Here’s Some Bad Advice

When I was 25 years old I received the worst advice of my life. This advice came from one my closest mentors, this mentor was approx fifteen years older than me and had met significant business success, so I listened and took his advice to heart.

The BAD Advice WAS — “People Don’t Take You Serious Until You are 30 Years Old”.

The BETTER Advice would have been — “People Take You Serious When You Take Yourself Serious”.

When I received this bad advice at the impressionable age of 25, I took it as gospel — as it came from one of my dearest mentors. And over the course of the next 5 years I figured hell — just keep working and “paying my dues” — and eventually an older person (someone in “authority” will give me a great opportunity in a job or venture funding to start something new).

It should be noted that I began purchasing residential investment property at 26 years old, two years before the ‘bubble’ {that’s another blog post…}. But I am left to wonder how my experience would have been different given better advice as I was beginning to get my feet wet in business. Maybe I would have approached lenders with more authority + negotiated better terms, or been more bullish in my strategy — the truth is that I just kind of coasted along without much friction in my business transactions. What would have happened if I were an empowered 25-year-old investor?

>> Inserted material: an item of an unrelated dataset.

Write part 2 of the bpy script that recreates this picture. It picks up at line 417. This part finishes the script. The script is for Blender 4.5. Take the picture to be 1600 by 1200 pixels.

Regarding BETTER advice — just look around for perspective. Young people are doing amazing things — matter of fact — they ARE changing the world! I see it in real-time, whether it is in Silicon Valley on Sand Hill Road, College Classrooms in Durham, or in Gymnasiums in Philadelphia — our young talent are equipped with the tools, creativity, and innovative entrepreneurial mind to IMPROVE the world.

If you are faced with someone offering you shitty advice, ask them to tell you how old Zuckerburg was when he created the Facebook that they login 15 times a day, or the age of Morgan DeBaun, the Founder of Blavity.

In closing I am asking the older generation to not let your personal experiences and limitations mire the advice you give the younger generations. And I am asking the younger generations to question the intentions and push the boundaries of those placing limtations on you.

Be Taken Seriously as a Young Business Leader — Some Tips from Entrepenuer Magazine. — We all need coaching.

Full disclaimer this advisor did go on to offer some good advice along the way — however this particular piece of advice, was shitty advice.